→ EXERCISE DIRECTIONS:
Reproduce all the lines below exactly and omit the images.

→ DATA PROVIDED:
(begin)

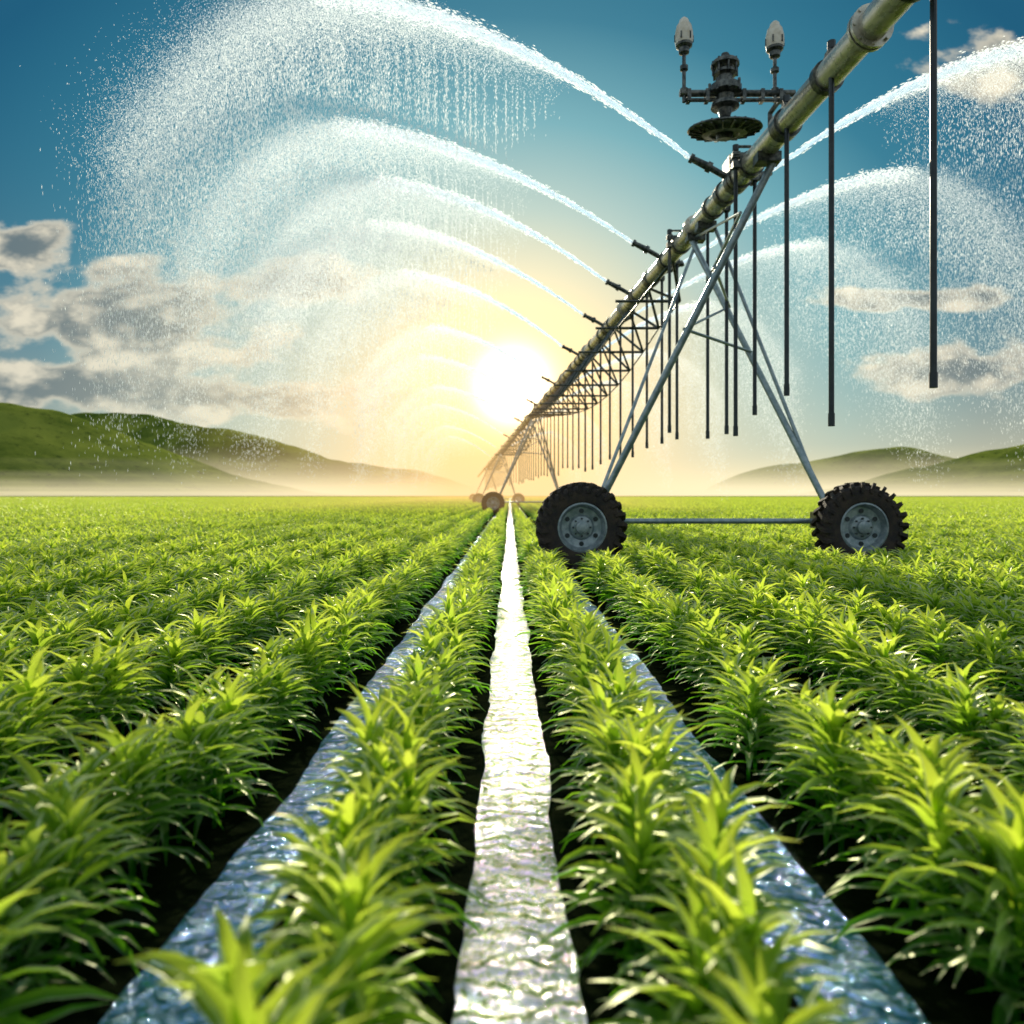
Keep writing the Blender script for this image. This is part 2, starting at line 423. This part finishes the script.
mist=empty('morning_mist')
def mistbox(name,c,s,sig,col):
    m,nt,out=mat(name)
    ab=nt.new('ShaderNodeVolumeAbsorption');ab.inputs['Density'].default_value=sig;ab.inputs['Color'].default_value=(0,0,0,1)
    em=nt.new('ShaderNodeEmission');em.inputs[0].default_value=(*col,1);em.inputs[1].default_value=sig  # emission makes the mist glow in place of scattered sunlight
    ad=nt.new('ShaderNodeAddShader');nt.l.new(ab.outputs[0],ad.inputs[0]);nt.l.new(em.outputs[0],ad.inputs[1])
    nt.l.new(ad.outputs[0],out.inputs['Volume'])
    g=MB();g.box(c,*s);return g.obj(name,[m],mist)
for hh_,y0_,sg_ in((2.5,300,.0018),(5.5,340,.0016),(10,400,.0013),(17,480,.0009),(30,600,.0006),(52,800,.0004)):
    mistbox('mist_layer',(0,(y0_+1700)/2,hh_/2+.6),(4000+hh_,1700-y0_+hh_*2,hh_),sg_,(1.10,.96,.60))
# added haze box; its warm emission imitates sun glow along the pipeline
mistbox('warm_glow_haze',(-2,95,5.0),(22,134,9.0),.0075,(1.30,.78,.28))

# ---------------- irrigator ----------------
irr=empty('center_pivot_irrigator')
PZ=H+5.05;K=-.065
def pp(y,dz=0,dx=0): return Vector((4.4+K*y+dx,y,PZ+dz))
g=MB()
ys=[-22+6*i for i in range(38)]
for a0,b0 in zip(ys[:-1],ys[1:]):
    g.tube(pp(a0),pp(b0),.17,n=28)
ax=(pp(10)-pp(0)).normalized()
for y in ys:
    for o_ in(-.035,.035):
        g.tube(pp(y)+ax*(o_-.02),pp(y)+ax*(o_+.02),.235,n=24)
    for t in range(8):
        q=t*math.pi/4
        c=pp(y)+Vector((math.cos(q),0,math.sin(q)))*.205
        g.tube(c-ax*.08,c+ax*.08,.018,n=6)
g.obj('pipeline',[M_pipe],irr)
dy=[5.6,7.25,8.95,10.15,11.3,11.75,13.0,14.0,14.9,16.0,17.2]
y=18.6
while y<150: dy.append(y);y+=1.55 if y<60 else 3
dz_={0:1.2,1:1.08,2:.84,3:1.36,4:.93,5:1.3,6:1.1}
hg=MB();cg=MB()
for i,y in enumerate(dy):
    side=-.235 if i in(4,8) else .235
    fr=i in(2,3)
    yy=y-(.24 if fr else 0)
    tx=pp(y).x+(-.05 if fr else side-(.03 if i==1 else 0))
    zb=H+dz_.get(i,1.05+random.uniform(-.15,.25));zt_=PZ+.10
    r=.032 if y<30 else .028
    hg.tube((tx,yy,zb),(tx,yy,zt_+.12),r,n=10)
    hg.tube((tx,yy,zb-.03),(tx,yy,zb+.12),r*1.2,n=10)
    hg.tube((tx,yy,zt_+.10),(tx,yy,zt_+.19),r*1.5,n=10)
    if y<60:
        cg.tube(pp(y)-ax*.05,pp(y)+ax*.05,.20,n=24)
        if fr: cg.box((tx,y-.19,PZ+.13),.08,.16,.07)
        else: cg.box((pp(y).x+side*.75,y,PZ+.13),abs(side)*1.0,.09,.07)
        cg.box((tx,yy,PZ-.02),.11,.13,.10)
        cg.box((tx,yy,PZ+.15),.11,.13,.05)
        cg.path([pp(y,.17),pp(y,.27),Vector((pp(y).x*.2+tx*.8,yy,PZ+.27)),Vector((tx,yy,PZ+.2))],.022,6)
hg.obj('drop_hoses',[M_dark],irr);cg.obj('hose_brackets',[M_iron],irr)
tg=MB()
def truss(y0,y1,n):
    st=(y1-y0)/n;pv=None
    for i in range(n+1):
        y=y0+i*st;t=i/n;s=math.sin(math.pi*min(max(t,.03),.97))
        dp_=.65+.85*s;wx=.40+.45*s
        l=pp(y,-dp_,-wx);r=pp(y,-dp_,wx)
        tg.tube(l,r,.036,n=6)
        for q in(l,r):
            tg.tube(pp(y-.5*st,-.15),q,.034,n=6);tg.tube(pp(y+.5*st,-.15),q,.034,n=6)
        tg.tube(l,l+Vector((-.55,0,0)),.032,n=6)
        if pv: tg.tube(pv[0],l,.02,n=6);tg.tube(pv[1],r,.02,n=6)
        pv=(l,r)
truss(16.5,41,12);truss(49,78,11);truss(86,118,10)
tg.obj('truss_rods',[M_iron],irr)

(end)

→ WRITTEN RESPONSE:
Keep writing the Blender script for this image. This is part 2, starting at line 423. This part finishes the script.
mist=empty('morning_mist')
def mistbox(name,c,s,sig,col):
    m,nt,out=mat(name)
    ab=nt.new('ShaderNodeVolumeAbsorption');ab.inputs['Density'].default_value=sig;ab.inputs['Color'].default_value=(0,0,0,1)
    em=nt.new('ShaderNodeEmission');em.inputs[0].default_value=(*col,1);em.inputs[1].default_value=sig  # emission makes the mist glow in place of scattered sunlight
    ad=nt.new('ShaderNodeAddShader');nt.l.new(ab.outputs[0],ad.inputs[0]);nt.l.new(em.outputs[0],ad.inputs[1])
    nt.l.new(ad.outputs[0],out.inputs['Volume'])
    g=MB();g.box(c,*s);return g.obj(name,[m],mist)
for hh_,y0_,sg_ in((2.5,300,.0018),(5.5,340,.0016),(10,400,.0013),(17,480,.0009),(30,600,.0006),(52,800,.0004)):
    mistbox('mist_layer',(0,(y0_+1700)/2,hh_/2+.6),(4000+hh_,1700-y0_+hh_*2,hh_),sg_,(1.10,.96,.60))
# added haze box; its warm emission imitates sun glow along the pipeline
mistbox('warm_glow_haze',(-2,95,5.0),(22,134,9.0),.0075,(1.30,.78,.28))

# ---------------- irrigator ----------------
irr=empty('center_pivot_irrigator')
PZ=H+5.05;K=-.065
def pp(y,dz=0,dx=0): return Vector((4.4+K*y+dx,y,PZ+dz))
g=MB()
ys=[-22+6*i for i in range(38)]
for a0,b0 in zip(ys[:-1],ys[1:]):
    g.tube(pp(a0),pp(b0),.17,n=28)
ax=(pp(10)-pp(0)).normalized()
for y in ys:
    for o_ in(-.035,.035):
        g.tube(pp(y)+ax*(o_-.02),pp(y)+ax*(o_+.02),.235,n=24)
    for t in range(8):
        q=t*math.pi/4
        c=pp(y)+Vector((math.cos(q),0,math.sin(q)))*.205
        g.tube(c-ax*.08,c+ax*.08,.018,n=6)
g.obj('pipeline',[M_pipe],irr)
dy=[5.6,7.25,8.95,10.15,11.3,11.75,13.0,14.0,14.9,16.0,17.2]
y=18.6
while y<150: dy.append(y);y+=1.55 if y<60 else 3
dz_={0:1.2,1:1.08,2:.84,3:1.36,4:.93,5:1.3,6:1.1}
hg=MB();cg=MB()
for i,y in enumerate(dy):
    side=-.235 if i in(4,8) else .235
    fr=i in(2,3)
    yy=y-(.24 if fr else 0)
    tx=pp(y).x+(-.05 if fr else side-(.03 if i==1 else 0))
    zb=H+dz_.get(i,1.05+random.uniform(-.15,.25));zt_=PZ+.10
    r=.032 if y<30 else .028
    hg.tube((tx,yy,zb),(tx,yy,zt_+.12),r,n=10)
    hg.tube((tx,yy,zb-.03),(tx,yy,zb+.12),r*1.2,n=10)
    hg.tube((tx,yy,zt_+.10),(tx,yy,zt_+.19),r*1.5,n=10)
    if y<60:
        cg.tube(pp(y)-ax*.05,pp(y)+ax*.05,.20,n=24)
        if fr: cg.box((tx,y-.19,PZ+.13),.08,.16,.07)
        else: cg.box((pp(y).x+side*.75,y,PZ+.13),abs(side)*1.0,.09,.07)
        cg.box((tx,yy,PZ-.02),.11,.13,.10)
        cg.box((tx,yy,PZ+.15),.11,.13,.05)
        cg.path([pp(y,.17),pp(y,.27),Vector((pp(y).x*.2+tx*.8,yy,PZ+.27)),Vector((tx,yy,PZ+.2))],.022,6)
hg.obj('drop_hoses',[M_dark],irr);cg.obj('hose_brackets',[M_iron],irr)
tg=MB()
def truss(y0,y1,n):
    st=(y1-y0)/n;pv=None
    for i in range(n+1):
        y=y0+i*st;t=i/n;s=math.sin(math.pi*min(max(t,.03),.97))
        dp_=.65+.85*s;wx=.40+.45*s
        l=pp(y,-dp_,-wx);r=pp(y,-dp_,wx)
        tg.tube(l,r,.036,n=6)
        for q in(l,r):
            tg.tube(pp(y-.5*st,-.15),q,.034,n=6);tg.tube(pp(y+.5*st,-.15),q,.034,n=6)
        tg.tube(l,l+Vector((-.55,0,0)),.032,n=6)
        if pv: tg.tube(pv[0],l,.02,n=6);tg.tube(pv[1],r,.02,n=6)
        pv=(l,r)
truss(16.5,41,12);truss(49,78,11);truss(86,118,10)
tg.obj('truss_rods',[M_iron],irr)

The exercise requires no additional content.